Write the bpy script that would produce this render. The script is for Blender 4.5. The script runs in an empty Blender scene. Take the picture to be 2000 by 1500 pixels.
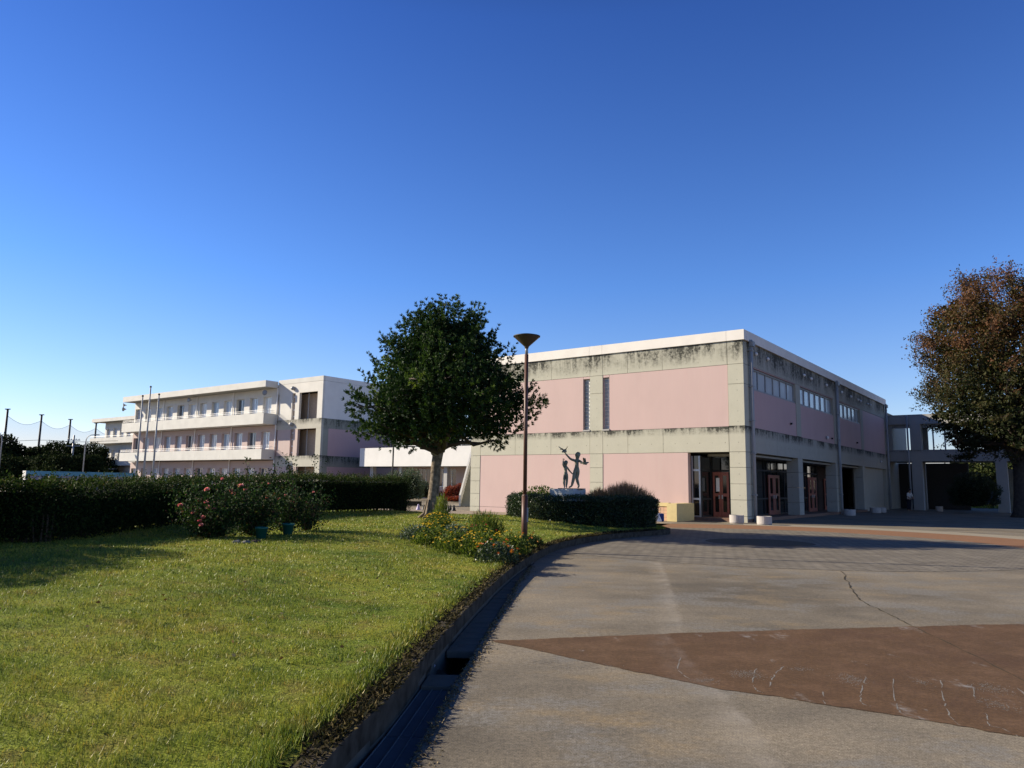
import bpy, math, random
import numpy as np
from mathutils import Vector, Matrix
from mathutils.geometry import delaunay_2d_cdt
RNG = np.random.default_rng(7)
random.seed(7)
PI = math.pi
scene = bpy.context.scene
COL = scene.collection

# ------------------------------------------------------------------ camera geometry (solved from the photograph)
F = 1446.0; PITCH = math.radians(7.714); ROLL = math.radians(.842); EYE = 1.55
cp, sp, cr, sr = math.cos(PITCH), math.sin(PITCH), math.cos(ROLL), math.sin(ROLL)
RT0 = np.array([1., 0, 0]); UP0 = np.array([0, -sp, cp]); FW = np.array([0, cp, sp])
RT = cr*RT0+sr*UP0; UP = -sr*RT0+cr*UP0
def ray(x, y): return RT*(x-1000)/F+UP*(750-y)/F+FW
def gp(x, y, z=0.):
    d = ray(x, y); t = (z-EYE)/d[2]
    return np.array([0, 0, EYE])+t*d
def dp(x, y, Y):
    d = ray(x, y)
    return np.array([0, 0, EYE])+d*(Y/d[1])

# ------------------------------------------------------------------ object helpers
def tag(o, label=None, cat=None, group=None, kind=None):
    if label: o['label'] = label
    if cat: o['category'] = cat
    if group: o['group'] = group
    if kind: o['kind'] = kind
    return o
def thing(name, label, cat, loc=(0, 0, 0), rz=0, group=None):
    o = bpy.data.objects.new(name, None); COL.objects.link(o)
    o.location = loc; o.rotation_euler = (0, 0, rz); o.empty_display_size = .2
    return tag(o, label, cat, group)
def link(name, me, mat=None, parent=None, smooth=False):
    if mat is not None and len(me.materials) == 0: me.materials.append(mat)
    if smooth: me.polygons.foreach_set('use_smooth', [True]*len(me.polygons))
    o = bpy.data.objects.new(name, me); COL.objects.link(o)
    if parent: o.parent = parent
    return o
def dup(root, loc=None, rz=None, label=None):
    r = root.copy(); COL.objects.link(r)
    if loc is not None: r.location = loc
    if rz is not None: r.rotation_euler = (0, 0, rz)
    if label: r['label'] = label
    for ch in list(root.children):
        c = ch.copy(); COL.objects.link(c); c.parent = r
        for g in list(ch.children):
            d = g.copy(); COL.objects.link(d); d.parent = c
    return r
class MB:
    def __init__(s): s.v = []; s.f = []
    def box(s, x0, x1, y0, y1, z0, z1):
        if x0 > x1: x0, x1 = x1, x0
        if y0 > y1: y0, y1 = y1, y0
        if z0 > z1: z0, z1 = z1, z0
        n = len(s.v)
        s.v += [(x0, y0, z0), (x1, y0, z0), (x1, y1, z0), (x0, y1, z0), (x0, y0, z1), (x1, y0, z1), (x1, y1, z1), (x0, y1, z1)]
        s.f += [(n, n+3, n+2, n+1), (n+4, n+5, n+6, n+7), (n, n+1, n+5, n+4), (n+1, n+2, n+6, n+5), (n+2, n+3, n+7, n+6), (n+3, n, n+4, n+7)]
        return s
    def poly(s, pts):
        n = len(s.v); s.v += [tuple(p) for p in pts]; s.f.append(tuple(range(n, n+len(pts)))); return s
    def prism(s, pts, z0, z1):
        n = len(s.v); k = len(pts)
        s.v += [(p[0], p[1], z0) for p in pts]+[(p[0], p[1], z1) for p in pts]
        s.f.append(tuple(range(n+k-1, n-1, -1))); s.f.append(tuple(range(n+k, n+2*k)))
        for i in range(k): j = (i+1) % k; s.f.append((n+i, n+j, n+k+j, n+k+i))
        return s
    def tube(s, path, rad, seg=8, cap=True):
        P = [Vector(p) for p in path]; n0 = len(s.v); k = len(P)
        if not hasattr(rad, '__len__'): rad = [rad]*k
        ref = None
        for i, p in enumerate(P):
            t = (P[min(i+1, k-1)]-P[max(i-1, 0)])
            if t.length < 1e-9: t = Vector((0, 0, 1))
            t.normalize()
            if ref is None: ref = Vector((1, 0, 0)) if abs(t.x) < .9 else Vector((0, 1, 0))
            a = ref-t*ref.dot(t); a.normalize(); ref = a; b = t.cross(a)
            for j in range(seg):
                an = 2*PI*j/seg
                s.v.append(tuple(p+(a*math.cos(an)+b*math.sin(an))*rad[i]))
        for i in range(k-1):
            for j in range(seg):
                a0 = n0+i*seg+j; a1 = n0+i*seg+(j+1) % seg
                s.f.append((a0, a1, a1+seg, a0+seg))
        if cap:
            s.f.append(tuple(range(n0+seg-1, n0-1, -1))); s.f.append(tuple(n0+(k-1)*seg+j for j in range(seg)))
        return s
    def lathe(s, prof, c=(0, 0, 0), seg=20):
        n0 = len(s.v); k = len(prof)
        for r, z in prof:
            for j in range(seg):
                an = 2*PI*j/seg; s.v.append((c[0]+r*math.cos(an), c[1]+r*math.sin(an), c[2]+z))
        for i in range(k-1):
            for j in range(seg):
                a0 = n0+i*seg+j; a1 = n0+i*seg+(j+1) % seg
                s.f.append((a0, a1, a1+seg, a0+seg))
        s.f.append(tuple(range(n0+seg-1, n0-1, -1))); s.f.append(tuple(n0+(k-1)*seg+j for j in range(seg)))
        return s
    def ball(s, c, r, seg=12, rings=8, sz=1.):
        prof = [(max(1e-3, r*math.sin(PI*i/rings)), -r*sz*math.cos(PI*i/rings)) for i in range(rings+1)]
        return s.lathe(prof, c, seg)
    def mesh(s, name):
        me = bpy.data.meshes.new(name); me.from_pydata(s.v, [], s.f); me.update(); return me
    def build(s, name, mat, parent=None, smooth=False, bevel=0):
        o = link(name, s.mesh(name), mat, parent, smooth)
        if bevel:
            m = o.modifiers.new('bevel', 'BEVEL'); m.width = bevel; m.segments = 2; m.limit_method = 'ANGLE'
        return o

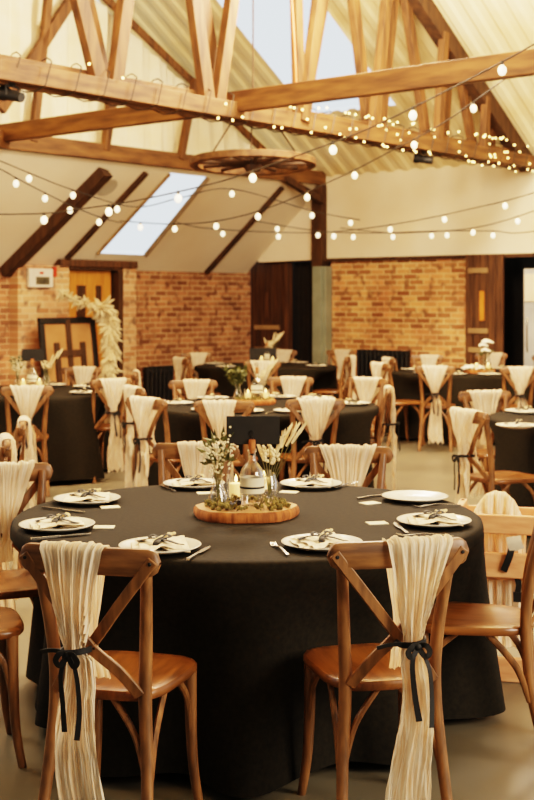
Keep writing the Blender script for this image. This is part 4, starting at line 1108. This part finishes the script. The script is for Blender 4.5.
ya, yb_ = on_x(143, 380, XL+.1).y, on_x(172, 380, XL+.1).y; radiator(W(XL+.12, (ya+yb_)/2, 0), ROT+PI/2, abs(yb_-ya), z_at(366, Vector((XL+.12, (ya+yb_)/2, 0))), 'black column radiator below the left brick wall')

# ------------------------------------------------------------------ light
w = bpy.data.worlds.new('World'); sc.world = w; w.use_nodes = True
bg = w.node_tree.nodes['Background']; nt = w.node_tree
tc = nt.nodes.new('ShaderNodeTexCoord'); sp_ = nt.nodes.new('ShaderNodeSeparateXYZ'); cr = nt.nodes.new('ShaderNodeValToRGB')
cr.color_ramp.elements[0].position = .45; cr.color_ramp.elements[0].color = (.13, .14, .125, 1)
cr.color_ramp.elements[1].position = .80; cr.color_ramp.elements[1].color = (.98, 1.1, 1.18, 1)
mr = nt.nodes.new('ShaderNodeMapRange'); mr.inputs[1].default_value = -1; mr.inputs[2].default_value = 1
nt.links.new(tc.outputs['Generated'], sp_.inputs[0]); nt.links.new(sp_.outputs['Y'], mr.inputs[0]); nt.links.new(mr.outputs[0], cr.inputs[0]); nt.links.new(cr.outputs[0], bg.inputs[0]); bg.inputs[1].default_value = 1.0
def point(p, e, col, r=.4):  # unseen warm fill, added above the view to brighten the hall
    l = bpy.data.lights.new('lamp', 'POINT'); l.energy = e; l.color = col; l.shadow_soft_size = r
    o = bpy.data.objects.new('lamp', l); COL.objects.link(o); o.location = p
def area(p, target, e, col, sx, sy):  # unseen soft fill panel added to light the room, no window here
    l = bpy.data.lights.new('window_light', 'AREA'); l.energy = e; l.color = col; l.shape = 'RECTANGLE'; l.size = sx; l.size_y = sy
    o = bpy.data.objects.new('window_light', l); COL.objects.link(o); o.location = p
    o.rotation_euler = (Vector(target)-Vector(p)).to_track_quat('-Z', 'Y').to_euler()
WARM = (1, .765, .545)
point((-.3, 8.0, 4.3), 480, WARM, .5)
point((1.0, 11.6, 4.9), 900, WARM, .5)
point((3.2, 9.8, 4.1), 560, WARM, .5)
area((4.2, 1.5, 2.6), (0, 5, .6), 260, (1, .86, .70), 2.5, 2.0)
area((-3.5, 6.5, 3.2), (-.5, 7, .8), 120, (1, .88, .72), 2.0, 1.6)

# ------------------------------------------------------------------ camera
cd = bpy.data.cameras.new('camera'); cam = bpy.data.objects.new('camera', cd); COL.objects.link(cam); sc.camera = cam
cam.location = (0, 0, H); cam.rotation_euler = (PI/2, 0, 0)
cd.sensor_fit = 'VERTICAL'; cd.sensor_height = 36; cd.sensor_width = 24; cd.lens = F/800*36; cd.shift_y = (HY-400)/800
cd.clip_end = 200
cd.dof.use_dof = True; cd.dof.focus_distance = 3.75; cd.dof.aperture_fstop = 5.6
sc.view_settings.view_transform = 'Filmic'; sc.view_settings.look = 'High Contrast'; sc.view_settings.exposure = .44
for o_ in sc.objects:
    if 'label' in o_ and len(o_['label'].split()) > 16: print('LONGLABEL', o_['label'])
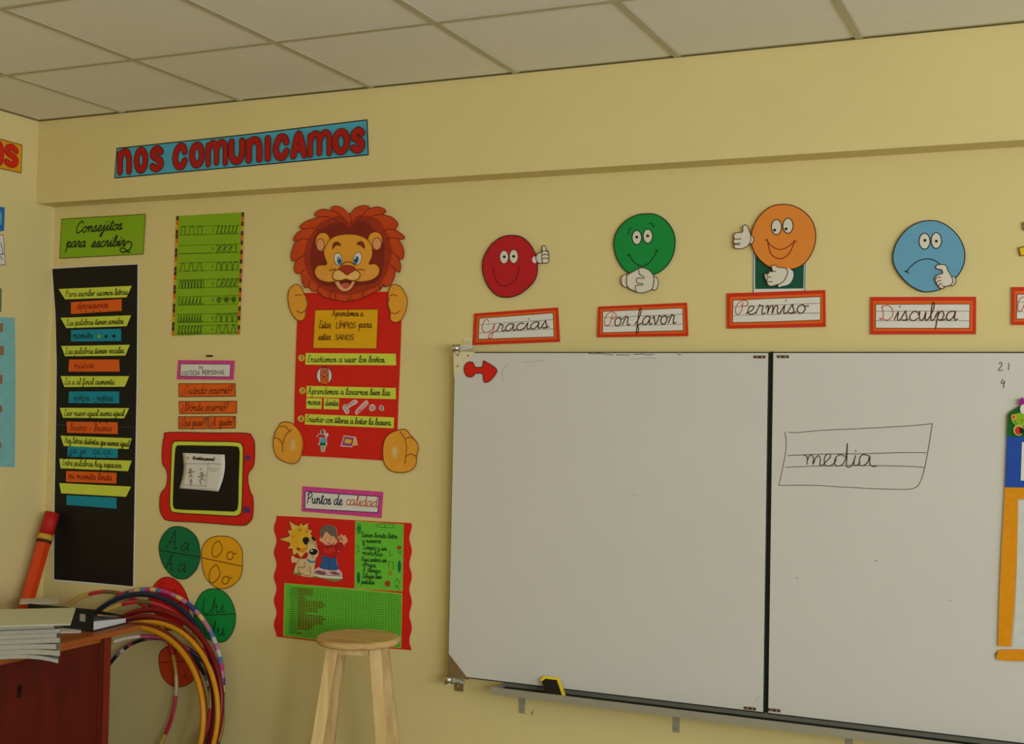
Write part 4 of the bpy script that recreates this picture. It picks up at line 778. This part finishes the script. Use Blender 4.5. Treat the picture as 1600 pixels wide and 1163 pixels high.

※

Repeat the lines from where the entries begin to the line with "return np.array([0, 0, EYE])+d*(Y/d[1])", both included. Any picture is left out.

Write the bpy script that would produce this render. The script is for Blender 4.5. The script runs in an empty Blender scene. Take the picture to be 2000 by 1500 pixels.
import bpy, math, random
import numpy as np
from mathutils import Vector, Matrix
from mathutils.geometry import delaunay_2d_cdt
RNG = np.random.default_rng(7)
random.seed(7)
PI = math.pi
scene = bpy.context.scene
COL = scene.collection

# ------------------------------------------------------------------ camera geometry (solved from the photograph)
F = 1446.0; PITCH = math.radians(7.714); ROLL = math.radians(.842); EYE = 1.55
cp, sp, cr, sr = math.cos(PITCH), math.sin(PITCH), math.cos(ROLL), math.sin(ROLL)
RT0 = np.array([1., 0, 0]); UP0 = np.array([0, -sp, cp]); FW = np.array([0, cp, sp])
RT = cr*RT0+sr*UP0; UP = -sr*RT0+cr*UP0
def ray(x, y): return RT*(x-1000)/F+UP*(750-y)/F+FW
def gp(x, y, z=0.):
    d = ray(x, y); t = (z-EYE)/d[2]
    return np.array([0, 0, EYE])+t*d
def dp(x, y, Y):
    d = ray(x, y)
    return np.array([0, 0, EYE])+d*(Y/d[1])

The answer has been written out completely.